- _Job_
Reproduce nothing but the lines from the start of the material through the line that includes "UsdGeom.Scope.Define(stage, '/World/Looks')", both ends included, and omit every picture.

- _Dataset extract_
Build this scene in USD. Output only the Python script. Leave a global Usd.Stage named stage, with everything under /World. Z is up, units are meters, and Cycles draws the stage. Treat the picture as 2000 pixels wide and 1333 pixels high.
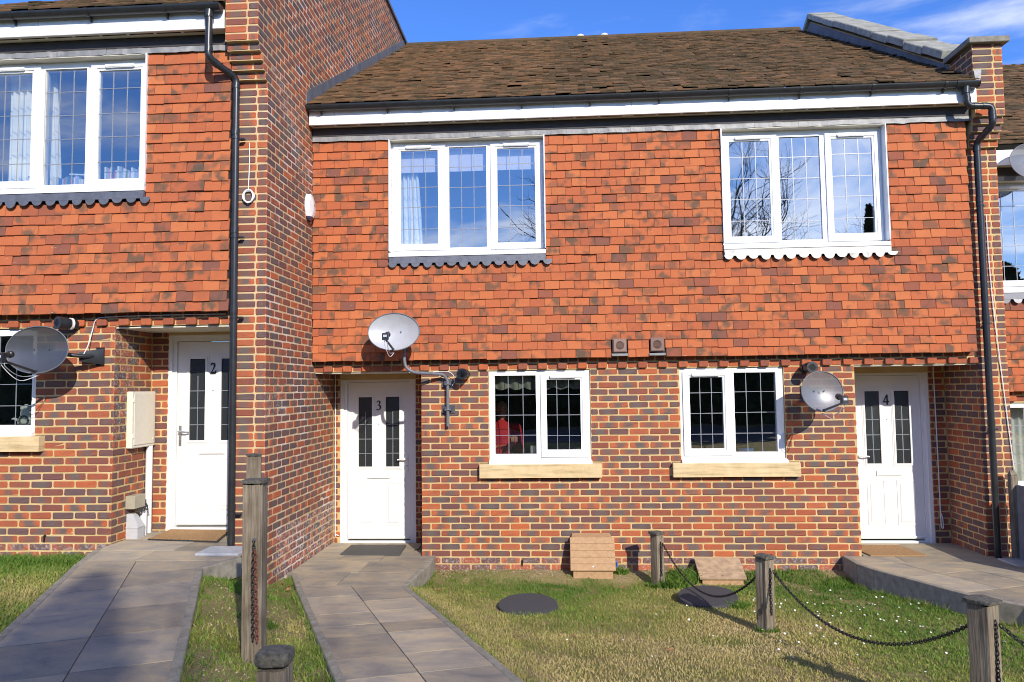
import math, numpy as np, trimesh, manifold3d, usdkit, meshkit
from pxr import Usd, UsdGeom, UsdLux, UsdShade, Gf, Sdf, Vt
from shapely.geometry import Polygon, box as sbox
from shapely.ops import unary_union
stage = Usd.Stage.CreateInMemory()
UsdGeom.SetStageUpAxis(stage, UsdGeom.Tokens.z)
UsdGeom.SetStageMetersPerUnit(stage, 1.0)
UsdGeom.Xform.Define(stage, '/World')
stage.SetDefaultPrim(stage.GetPrimAtPath('/World'))
UsdGeom.Scope.Define(stage, '/World/Looks')

# ------------------------------------------------------------------ camera
EYE = np.array([0.0, -8.46, 1.894])
YAW, PITCH, ROLL = 0.06073765, -0.06310311, -0.01247876
cy_, sy_, cp_, sp_, cr_, sr_ = math.cos(YAW), math.sin(YAW), math.cos(PITCH), math.sin(PITCH), math.cos(ROLL), math.sin(ROLL)
M_ = (np.array([[cr_, -sr_, 0], [sr_, cr_, 0], [0, 0, 1]]) @ np.array([[1, 0, 0], [0, cp_, -sp_], [0, sp_, cp_]])
      @ np.array([[cy_, 0, sy_], [0, 1, 0], [-sy_, 0, cy_]]) @ np.array([[1, 0, 0], [0, 0, -1], [0, 1, 0.]]))
cam = UsdGeom.Camera.Define(stage, '/World/camera')
cam.CreateHorizontalApertureAttr(36.0)
cam.CreateVerticalApertureAttr(36.0 * 682 / 1024)
cam.CreateFocalLengthAttr(1451.9 / 2000 * 36.0)
cam.CreateClippingRangeAttr(Gf.Vec2f(0.05, 3000))
cam.CreateExposureAttr(0.55)
R_ = np.eye(4); R_[0, :3] = M_[0]; R_[1, :3] = -M_[1]; R_[2, :3] = -M_[2]; R_[3, :3] = EYE
UsdGeom.Xformable(cam).AddTransformOp().Set(Gf.Matrix4d(*R_.ravel().tolist()))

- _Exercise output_
Build this scene in USD. Output only the Python script. Leave a global Usd.Stage named stage, with everything under /World. Z is up, units are meters, and Cycles draws the stage. Treat the picture as 2000 pixels wide and 1333 pixels high.
import math, numpy as np, trimesh, manifold3d, usdkit, meshkit
from pxr import Usd, UsdGeom, UsdLux, UsdShade, Gf, Sdf, Vt
from shapely.geometry import Polygon, box as sbox
from shapely.ops import unary_union
stage = Usd.Stage.CreateInMemory()
UsdGeom.SetStageUpAxis(stage, UsdGeom.Tokens.z)
UsdGeom.SetStageMetersPerUnit(stage, 1.0)
UsdGeom.Xform.Define(stage, '/World')
stage.SetDefaultPrim(stage.GetPrimAtPath('/World'))
UsdGeom.Scope.Define(stage, '/World/Looks')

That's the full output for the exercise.